§ **DIRECTIONS FOR THIS TASK**: Reproduce each of the lines word for word.

§ **RECORDS PROVIDED**:
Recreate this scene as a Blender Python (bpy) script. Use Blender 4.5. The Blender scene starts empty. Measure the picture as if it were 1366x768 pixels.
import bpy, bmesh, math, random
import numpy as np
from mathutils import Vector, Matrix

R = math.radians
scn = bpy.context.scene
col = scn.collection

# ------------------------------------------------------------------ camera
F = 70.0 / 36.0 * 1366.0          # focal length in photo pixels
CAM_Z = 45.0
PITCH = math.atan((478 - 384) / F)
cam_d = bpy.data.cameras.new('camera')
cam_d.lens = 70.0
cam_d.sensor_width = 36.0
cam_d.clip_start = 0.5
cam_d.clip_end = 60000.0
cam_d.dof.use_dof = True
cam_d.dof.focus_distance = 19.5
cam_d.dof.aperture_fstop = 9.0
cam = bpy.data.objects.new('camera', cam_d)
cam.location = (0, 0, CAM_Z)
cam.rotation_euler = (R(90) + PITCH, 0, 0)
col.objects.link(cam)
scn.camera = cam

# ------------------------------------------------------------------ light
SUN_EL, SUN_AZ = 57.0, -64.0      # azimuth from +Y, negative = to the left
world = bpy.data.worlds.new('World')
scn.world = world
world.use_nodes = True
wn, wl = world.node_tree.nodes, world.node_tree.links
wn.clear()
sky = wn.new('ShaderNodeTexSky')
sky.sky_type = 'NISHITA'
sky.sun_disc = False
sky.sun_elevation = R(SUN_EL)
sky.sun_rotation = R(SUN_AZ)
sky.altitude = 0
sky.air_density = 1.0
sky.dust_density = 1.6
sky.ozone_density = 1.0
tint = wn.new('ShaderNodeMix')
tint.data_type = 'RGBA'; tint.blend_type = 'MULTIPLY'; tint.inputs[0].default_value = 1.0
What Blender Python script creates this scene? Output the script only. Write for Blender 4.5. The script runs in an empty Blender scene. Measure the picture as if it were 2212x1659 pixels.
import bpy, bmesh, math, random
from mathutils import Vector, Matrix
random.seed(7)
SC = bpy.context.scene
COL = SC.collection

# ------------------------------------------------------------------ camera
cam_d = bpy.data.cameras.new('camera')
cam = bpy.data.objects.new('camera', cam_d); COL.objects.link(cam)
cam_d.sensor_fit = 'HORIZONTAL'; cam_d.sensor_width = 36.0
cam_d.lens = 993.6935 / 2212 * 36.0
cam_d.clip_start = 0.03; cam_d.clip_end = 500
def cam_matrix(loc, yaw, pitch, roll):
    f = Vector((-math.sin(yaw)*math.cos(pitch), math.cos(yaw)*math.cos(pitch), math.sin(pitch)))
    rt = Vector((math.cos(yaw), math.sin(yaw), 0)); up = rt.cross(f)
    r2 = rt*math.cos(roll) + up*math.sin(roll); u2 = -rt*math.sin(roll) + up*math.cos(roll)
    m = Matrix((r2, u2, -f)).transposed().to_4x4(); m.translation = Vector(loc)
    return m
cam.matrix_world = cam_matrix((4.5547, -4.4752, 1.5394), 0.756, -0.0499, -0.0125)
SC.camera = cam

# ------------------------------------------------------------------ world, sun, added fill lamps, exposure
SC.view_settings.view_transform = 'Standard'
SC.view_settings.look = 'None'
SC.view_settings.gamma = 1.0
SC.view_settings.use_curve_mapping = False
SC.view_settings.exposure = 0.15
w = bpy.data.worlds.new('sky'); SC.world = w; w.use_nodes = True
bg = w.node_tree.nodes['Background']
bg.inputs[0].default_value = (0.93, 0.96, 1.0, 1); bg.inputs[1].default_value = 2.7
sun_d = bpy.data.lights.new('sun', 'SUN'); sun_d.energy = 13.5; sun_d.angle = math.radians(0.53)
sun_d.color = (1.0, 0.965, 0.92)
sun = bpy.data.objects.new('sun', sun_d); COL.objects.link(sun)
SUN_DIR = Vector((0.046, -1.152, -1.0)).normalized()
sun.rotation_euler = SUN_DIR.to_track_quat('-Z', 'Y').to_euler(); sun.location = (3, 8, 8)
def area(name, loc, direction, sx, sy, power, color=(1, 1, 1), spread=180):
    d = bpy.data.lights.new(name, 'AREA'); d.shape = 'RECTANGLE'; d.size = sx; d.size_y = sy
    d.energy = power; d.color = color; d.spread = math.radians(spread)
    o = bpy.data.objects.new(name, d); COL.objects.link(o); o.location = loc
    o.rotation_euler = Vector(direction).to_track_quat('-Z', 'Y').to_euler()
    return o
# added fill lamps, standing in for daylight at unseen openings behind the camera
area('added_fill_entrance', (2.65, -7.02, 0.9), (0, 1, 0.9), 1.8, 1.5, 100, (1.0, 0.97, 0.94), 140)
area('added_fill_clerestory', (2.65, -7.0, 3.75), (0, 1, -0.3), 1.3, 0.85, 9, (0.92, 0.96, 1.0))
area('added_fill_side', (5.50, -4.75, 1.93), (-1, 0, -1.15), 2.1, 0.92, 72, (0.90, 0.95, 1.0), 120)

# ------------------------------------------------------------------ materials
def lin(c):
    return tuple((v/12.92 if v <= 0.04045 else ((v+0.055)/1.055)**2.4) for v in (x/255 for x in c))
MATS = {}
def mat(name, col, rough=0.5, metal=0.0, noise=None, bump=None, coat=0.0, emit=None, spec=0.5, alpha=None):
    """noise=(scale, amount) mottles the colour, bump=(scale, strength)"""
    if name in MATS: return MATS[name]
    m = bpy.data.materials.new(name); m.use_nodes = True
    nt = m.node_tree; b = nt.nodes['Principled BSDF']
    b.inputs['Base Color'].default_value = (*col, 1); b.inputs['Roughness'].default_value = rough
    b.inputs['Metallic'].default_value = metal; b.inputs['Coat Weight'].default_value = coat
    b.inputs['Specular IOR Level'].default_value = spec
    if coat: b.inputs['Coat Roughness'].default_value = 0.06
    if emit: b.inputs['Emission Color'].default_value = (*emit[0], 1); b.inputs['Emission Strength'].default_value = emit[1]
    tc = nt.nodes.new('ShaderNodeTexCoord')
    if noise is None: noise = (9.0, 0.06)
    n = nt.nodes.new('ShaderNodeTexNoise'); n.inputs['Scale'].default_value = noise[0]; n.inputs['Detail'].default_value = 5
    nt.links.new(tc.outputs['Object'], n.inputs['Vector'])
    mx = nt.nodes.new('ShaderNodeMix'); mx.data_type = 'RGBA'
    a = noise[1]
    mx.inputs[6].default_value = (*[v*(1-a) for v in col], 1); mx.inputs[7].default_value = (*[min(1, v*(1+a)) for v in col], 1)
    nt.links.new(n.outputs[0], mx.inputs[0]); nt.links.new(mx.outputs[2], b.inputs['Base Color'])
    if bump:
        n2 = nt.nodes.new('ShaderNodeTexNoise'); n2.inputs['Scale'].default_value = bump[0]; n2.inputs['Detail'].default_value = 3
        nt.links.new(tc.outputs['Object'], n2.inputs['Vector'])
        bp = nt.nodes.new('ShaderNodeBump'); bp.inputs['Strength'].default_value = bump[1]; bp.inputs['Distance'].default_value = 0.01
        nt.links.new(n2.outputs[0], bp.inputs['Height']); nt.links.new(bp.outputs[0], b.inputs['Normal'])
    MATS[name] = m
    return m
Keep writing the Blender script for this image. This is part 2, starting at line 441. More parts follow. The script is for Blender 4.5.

§ **FINISHED TASK**:
Recreate this scene as a Blender Python (bpy) script. Use Blender 4.5. The Blender scene starts empty. Measure the picture as if it were 1366x768 pixels.
import bpy, bmesh, math, random
import numpy as np
from mathutils import Vector, Matrix

R = math.radians
scn = bpy.context.scene
col = scn.collection

# ------------------------------------------------------------------ camera
F = 70.0 / 36.0 * 1366.0          # focal length in photo pixels
CAM_Z = 45.0
PITCH = math.atan((478 - 384) / F)
cam_d = bpy.data.cameras.new('camera')
cam_d.lens = 70.0
cam_d.sensor_width = 36.0
cam_d.clip_start = 0.5
cam_d.clip_end = 60000.0
cam_d.dof.use_dof = True
cam_d.dof.focus_distance = 19.5
cam_d.dof.aperture_fstop = 9.0
cam = bpy.data.objects.new('camera', cam_d)
cam.location = (0, 0, CAM_Z)
cam.rotation_euler = (R(90) + PITCH, 0, 0)
col.objects.link(cam)
scn.camera = cam

# ------------------------------------------------------------------ light
SUN_EL, SUN_AZ = 57.0, -64.0      # azimuth from +Y, negative = to the left
world = bpy.data.worlds.new('World')
scn.world = world
world.use_nodes = True
wn, wl = world.node_tree.nodes, world.node_tree.links
wn.clear()
sky = wn.new('ShaderNodeTexSky')
sky.sky_type = 'NISHITA'
sky.sun_disc = False
sky.sun_elevation = R(SUN_EL)
sky.sun_rotation = R(SUN_AZ)
sky.altitude = 0
sky.air_density = 1.0
sky.dust_density = 1.6
sky.ozone_density = 1.0
tint = wn.new('ShaderNodeMix')
tint.data_type = 'RGBA'; tint.blend_type = 'MULTIPLY'; tint.inputs[0].default_value = 1.0
What Blender Python script creates this scene? Output the script only. Write for Blender 4.5. The script runs in an empty Blender scene. Measure the picture as if it were 2212x1659 pixels.
import bpy, bmesh, math, random
from mathutils import Vector, Matrix
random.seed(7)
SC = bpy.context.scene
COL = SC.collection

# ------------------------------------------------------------------ camera
cam_d = bpy.data.cameras.new('camera')
cam = bpy.data.objects.new('camera', cam_d); COL.objects.link(cam)
cam_d.sensor_fit = 'HORIZONTAL'; cam_d.sensor_width = 36.0
cam_d.lens = 993.6935 / 2212 * 36.0
cam_d.clip_start = 0.03; cam_d.clip_end = 500
def cam_matrix(loc, yaw, pitch, roll):
    f = Vector((-math.sin(yaw)*math.cos(pitch), math.cos(yaw)*math.cos(pitch), math.sin(pitch)))
    rt = Vector((math.cos(yaw), math.sin(yaw), 0)); up = rt.cross(f)
    r2 = rt*math.cos(roll) + up*math.sin(roll); u2 = -rt*math.sin(roll) + up*math.cos(roll)
    m = Matrix((r2, u2, -f)).transposed().to_4x4(); m.translation = Vector(loc)
    return m
cam.matrix_world = cam_matrix((4.5547, -4.4752, 1.5394), 0.756, -0.0499, -0.0125)
SC.camera = cam

# ------------------------------------------------------------------ world, sun, added fill lamps, exposure
SC.view_settings.view_transform = 'Standard'
SC.view_settings.look = 'None'
SC.view_settings.gamma = 1.0
SC.view_settings.use_curve_mapping = False
SC.view_settings.exposure = 0.15
w = bpy.data.worlds.new('sky'); SC.world = w; w.use_nodes = True
bg = w.node_tree.nodes['Background']
bg.inputs[0].default_value = (0.93, 0.96, 1.0, 1); bg.inputs[1].default_value = 2.7
sun_d = bpy.data.lights.new('sun', 'SUN'); sun_d.energy = 13.5; sun_d.angle = math.radians(0.53)
sun_d.color = (1.0, 0.965, 0.92)
sun = bpy.data.objects.new('sun', sun_d); COL.objects.link(sun)
SUN_DIR = Vector((0.046, -1.152, -1.0)).normalized()
sun.rotation_euler = SUN_DIR.to_track_quat('-Z', 'Y').to_euler(); sun.location = (3, 8, 8)
def area(name, loc, direction, sx, sy, power, color=(1, 1, 1), spread=180):
    d = bpy.data.lights.new(name, 'AREA'); d.shape = 'RECTANGLE'; d.size = sx; d.size_y = sy
    d.energy = power; d.color = color; d.spread = math.radians(spread)
    o = bpy.data.objects.new(name, d); COL.objects.link(o); o.location = loc
    o.rotation_euler = Vector(direction).to_track_quat('-Z', 'Y').to_euler()
    return o
# added fill lamps, standing in for daylight at unseen openings behind the camera
area('added_fill_entrance', (2.65, -7.02, 0.9), (0, 1, 0.9), 1.8, 1.5, 100, (1.0, 0.97, 0.94), 140)
area('added_fill_clerestory', (2.65, -7.0, 3.75), (0, 1, -0.3), 1.3, 0.85, 9, (0.92, 0.96, 1.0))
area('added_fill_side', (5.50, -4.75, 1.93), (-1, 0, -1.15), 2.1, 0.92, 72, (0.90, 0.95, 1.0), 120)

# ------------------------------------------------------------------ materials
def lin(c):
    return tuple((v/12.92 if v <= 0.04045 else ((v+0.055)/1.055)**2.4) for v in (x/255 for x in c))
MATS = {}
def mat(name, col, rough=0.5, metal=0.0, noise=None, bump=None, coat=0.0, emit=None, spec=0.5, alpha=None):
    """noise=(scale, amount) mottles the colour, bump=(scale, strength)"""
    if name in MATS: return MATS[name]
    m = bpy.data.materials.new(name); m.use_nodes = True
    nt = m.node_tree; b = nt.nodes['Principled BSDF']
    b.inputs['Base Color'].default_value = (*col, 1); b.inputs['Roughness'].default_value = rough
    b.inputs['Metallic'].default_value = metal; b.inputs['Coat Weight'].default_value = coat
    b.inputs['Specular IOR Level'].default_value = spec
    if coat: b.inputs['Coat Roughness'].default_value = 0.06
    if emit: b.inputs['Emission Color'].default_value = (*emit[0], 1); b.inputs['Emission Strength'].default_value = emit[1]
    tc = nt.nodes.new('ShaderNodeTexCoord')
    if noise is None: noise = (9.0, 0.06)
    n = nt.nodes.new('ShaderNodeTexNoise'); n.inputs['Scale'].default_value = noise[0]; n.inputs['Detail'].default_value = 5
    nt.links.new(tc.outputs['Object'], n.inputs['Vector'])
    mx = nt.nodes.new('ShaderNodeMix'); mx.data_type = 'RGBA'
    a = noise[1]
    mx.inputs[6].default_value = (*[v*(1-a) for v in col], 1); mx.inputs[7].default_value = (*[min(1, v*(1+a)) for v in col], 1)
    nt.links.new(n.outputs[0], mx.inputs[0]); nt.links.new(mx.outputs[2], b.inputs['Base Color'])
    if bump:
        n2 = nt.nodes.new('ShaderNodeTexNoise'); n2.inputs['Scale'].default_value = bump[0]; n2.inputs['Detail'].default_value = 3
        nt.links.new(tc.outputs['Object'], n2.inputs['Vector'])
        bp = nt.nodes.new('ShaderNodeBump'); bp.inputs['Strength'].default_value = bump[1]; bp.inputs['Distance'].default_value = 0.01
        nt.links.new(n2.outputs[0], bp.inputs['Height']); nt.links.new(bp.outputs[0], b.inputs['Normal'])
    MATS[name] = m
    return m
Keep writing the Blender script for this image. This is part 2, starting at line 441. More parts follow. The script is for Blender 4.5.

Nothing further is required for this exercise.